We've discussed individual sounds, but as the number of different‑sounding loudspeakers on the market has proved, the human ear will get used to anything if given time (the eye is the same; wear pink sunglasses all day and everything will look perfectly normal — until you take them off again!). It seems that the brain doesn't deal in absolutes, but instead prefers to compare one thing directly with another, and whether dealing with light or sound, this comes down to contrast. Put simply, for something to sound up‑front in a mix, something else needs to sound further away, and one of the biggest mistakes people make at the mixing stage is to try to make each sound as big and up‑front as possible.
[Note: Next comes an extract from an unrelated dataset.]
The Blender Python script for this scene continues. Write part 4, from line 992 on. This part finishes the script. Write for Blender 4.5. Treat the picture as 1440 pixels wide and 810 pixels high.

This clearly doesn't work, because if everything's fighting for a place in the front row, you lose the means to build a front‑to‑back perspective (and you almost certainly set up a cluttered mix into the bargain). Instead, decide what's most important (usually the vocals or a solo instrument), push that to the front, and place the other sounds behind. If you're doing dance music, the rhythm section takes front‑stage and the vocals may have to sit a little further back, but whatever the style, it's usually obvious what needs to lead and what needs to take a supporting role.